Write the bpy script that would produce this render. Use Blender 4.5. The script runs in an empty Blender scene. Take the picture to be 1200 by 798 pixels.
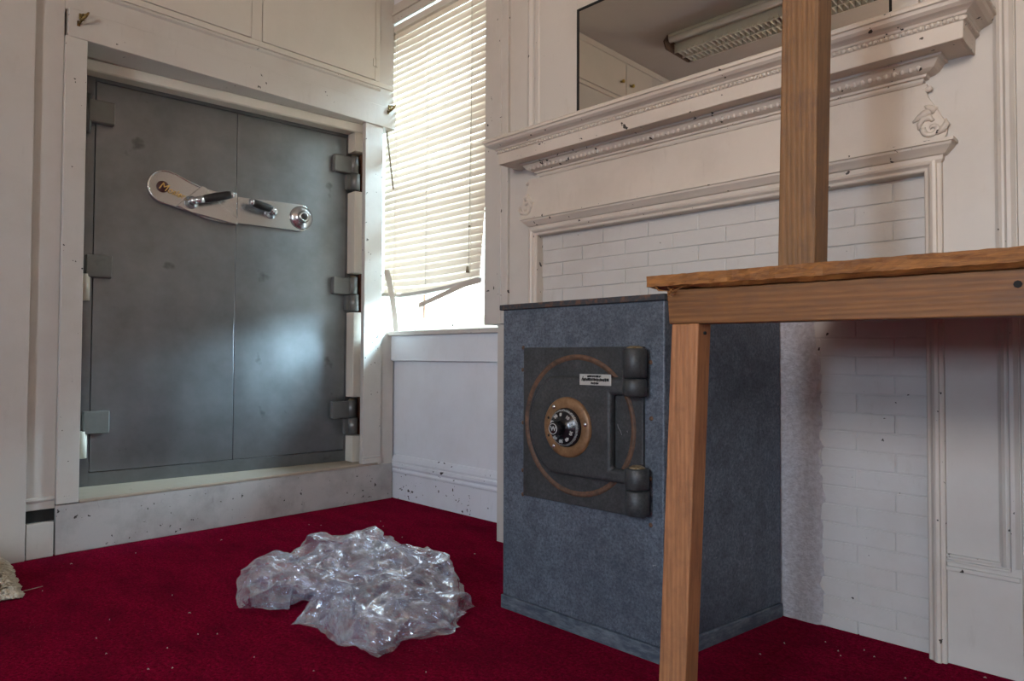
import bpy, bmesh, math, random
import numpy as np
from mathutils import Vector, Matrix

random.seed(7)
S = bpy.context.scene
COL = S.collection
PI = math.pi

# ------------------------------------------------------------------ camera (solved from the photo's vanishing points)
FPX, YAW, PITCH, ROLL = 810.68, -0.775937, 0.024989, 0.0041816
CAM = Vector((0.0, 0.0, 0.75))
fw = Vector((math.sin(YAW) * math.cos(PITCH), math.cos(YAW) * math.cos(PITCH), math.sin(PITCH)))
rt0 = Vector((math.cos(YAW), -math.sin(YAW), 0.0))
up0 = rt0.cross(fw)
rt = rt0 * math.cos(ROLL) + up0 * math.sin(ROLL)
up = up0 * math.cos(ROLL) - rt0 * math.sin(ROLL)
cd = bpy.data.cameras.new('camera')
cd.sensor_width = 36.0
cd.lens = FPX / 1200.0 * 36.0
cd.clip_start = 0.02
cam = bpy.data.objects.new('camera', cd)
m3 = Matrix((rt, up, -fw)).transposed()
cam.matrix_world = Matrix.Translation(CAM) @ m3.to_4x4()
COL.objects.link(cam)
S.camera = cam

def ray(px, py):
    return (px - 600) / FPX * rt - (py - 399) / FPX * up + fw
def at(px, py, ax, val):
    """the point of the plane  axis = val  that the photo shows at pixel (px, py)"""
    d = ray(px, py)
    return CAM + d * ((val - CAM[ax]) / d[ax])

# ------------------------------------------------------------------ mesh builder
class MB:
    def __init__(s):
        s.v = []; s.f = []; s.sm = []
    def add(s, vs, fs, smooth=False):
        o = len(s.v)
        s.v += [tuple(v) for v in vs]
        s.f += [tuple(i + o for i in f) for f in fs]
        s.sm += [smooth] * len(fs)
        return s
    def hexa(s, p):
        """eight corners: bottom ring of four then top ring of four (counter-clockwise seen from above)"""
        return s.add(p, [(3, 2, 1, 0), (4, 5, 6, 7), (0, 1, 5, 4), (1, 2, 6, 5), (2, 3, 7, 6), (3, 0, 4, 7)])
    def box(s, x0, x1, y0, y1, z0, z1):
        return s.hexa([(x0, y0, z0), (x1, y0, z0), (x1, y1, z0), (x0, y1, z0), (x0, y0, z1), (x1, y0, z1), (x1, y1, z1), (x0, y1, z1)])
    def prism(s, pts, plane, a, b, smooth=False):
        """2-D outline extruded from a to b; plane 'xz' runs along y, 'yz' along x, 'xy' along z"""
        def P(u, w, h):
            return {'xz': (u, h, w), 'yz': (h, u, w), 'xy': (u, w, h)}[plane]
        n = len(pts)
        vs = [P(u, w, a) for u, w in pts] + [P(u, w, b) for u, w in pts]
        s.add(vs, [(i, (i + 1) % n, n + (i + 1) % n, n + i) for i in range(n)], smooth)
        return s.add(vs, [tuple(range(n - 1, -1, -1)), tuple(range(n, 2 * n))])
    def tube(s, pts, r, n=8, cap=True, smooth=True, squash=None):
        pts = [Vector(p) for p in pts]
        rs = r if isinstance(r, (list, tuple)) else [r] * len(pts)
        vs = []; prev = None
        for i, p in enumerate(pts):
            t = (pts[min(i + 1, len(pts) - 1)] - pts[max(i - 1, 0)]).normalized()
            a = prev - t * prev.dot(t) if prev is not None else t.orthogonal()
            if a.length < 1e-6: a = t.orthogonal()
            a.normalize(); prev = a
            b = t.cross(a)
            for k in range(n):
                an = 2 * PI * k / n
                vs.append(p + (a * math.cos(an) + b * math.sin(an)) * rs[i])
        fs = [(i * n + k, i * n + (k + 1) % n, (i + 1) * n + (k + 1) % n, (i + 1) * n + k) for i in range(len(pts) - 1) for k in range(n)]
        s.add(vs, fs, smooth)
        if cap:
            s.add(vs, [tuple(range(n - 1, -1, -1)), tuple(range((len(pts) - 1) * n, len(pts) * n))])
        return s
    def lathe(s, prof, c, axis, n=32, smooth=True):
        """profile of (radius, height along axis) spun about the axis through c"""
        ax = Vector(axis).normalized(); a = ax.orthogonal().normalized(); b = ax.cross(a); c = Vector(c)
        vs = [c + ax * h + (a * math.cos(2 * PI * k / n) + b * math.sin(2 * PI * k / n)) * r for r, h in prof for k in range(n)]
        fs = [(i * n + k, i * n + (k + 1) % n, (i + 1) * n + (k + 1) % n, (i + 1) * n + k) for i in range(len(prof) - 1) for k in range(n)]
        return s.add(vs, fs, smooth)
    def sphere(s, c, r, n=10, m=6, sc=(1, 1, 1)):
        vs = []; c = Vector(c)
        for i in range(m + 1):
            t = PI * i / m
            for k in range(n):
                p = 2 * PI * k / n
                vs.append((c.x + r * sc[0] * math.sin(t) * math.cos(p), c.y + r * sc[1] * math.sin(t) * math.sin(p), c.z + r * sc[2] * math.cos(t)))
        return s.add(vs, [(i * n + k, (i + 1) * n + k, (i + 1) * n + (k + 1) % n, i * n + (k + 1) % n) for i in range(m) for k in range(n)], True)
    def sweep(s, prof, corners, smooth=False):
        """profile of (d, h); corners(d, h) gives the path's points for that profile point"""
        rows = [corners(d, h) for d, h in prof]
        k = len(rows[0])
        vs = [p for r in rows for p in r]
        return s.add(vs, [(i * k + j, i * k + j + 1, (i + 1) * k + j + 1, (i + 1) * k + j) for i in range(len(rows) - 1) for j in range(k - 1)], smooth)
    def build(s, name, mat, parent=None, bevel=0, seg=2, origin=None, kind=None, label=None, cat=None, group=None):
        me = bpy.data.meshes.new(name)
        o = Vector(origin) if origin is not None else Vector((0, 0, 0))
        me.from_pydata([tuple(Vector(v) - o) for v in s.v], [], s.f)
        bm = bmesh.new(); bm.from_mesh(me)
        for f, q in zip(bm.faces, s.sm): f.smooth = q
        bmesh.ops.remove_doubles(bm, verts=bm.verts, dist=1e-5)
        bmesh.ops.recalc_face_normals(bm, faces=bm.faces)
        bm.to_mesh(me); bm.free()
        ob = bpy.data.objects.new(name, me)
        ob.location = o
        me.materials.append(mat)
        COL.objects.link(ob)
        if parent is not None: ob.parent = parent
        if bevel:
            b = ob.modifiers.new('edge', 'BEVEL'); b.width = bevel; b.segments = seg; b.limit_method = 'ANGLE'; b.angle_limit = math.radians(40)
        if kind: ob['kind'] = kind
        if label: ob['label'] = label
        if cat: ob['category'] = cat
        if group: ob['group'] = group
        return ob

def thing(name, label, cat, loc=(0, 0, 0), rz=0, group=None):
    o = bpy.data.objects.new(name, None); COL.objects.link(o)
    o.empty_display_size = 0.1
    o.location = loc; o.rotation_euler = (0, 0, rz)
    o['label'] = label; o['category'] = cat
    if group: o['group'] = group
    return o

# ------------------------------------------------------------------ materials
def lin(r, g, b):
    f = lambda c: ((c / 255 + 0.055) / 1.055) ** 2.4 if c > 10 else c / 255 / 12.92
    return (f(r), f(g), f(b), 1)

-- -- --

→ **Your task**
Find every line that holds "runs" and copy it.

→ **Answer to this problem**
Write the bpy script that would produce this render. Use Blender 4.5. The script runs in an empty Blender scene. Take the picture to be 1200 by 798 pixels.
        """2-D outline extruded from a to b; plane 'xz' runs along y, 'yz' along x, 'xy' along z"""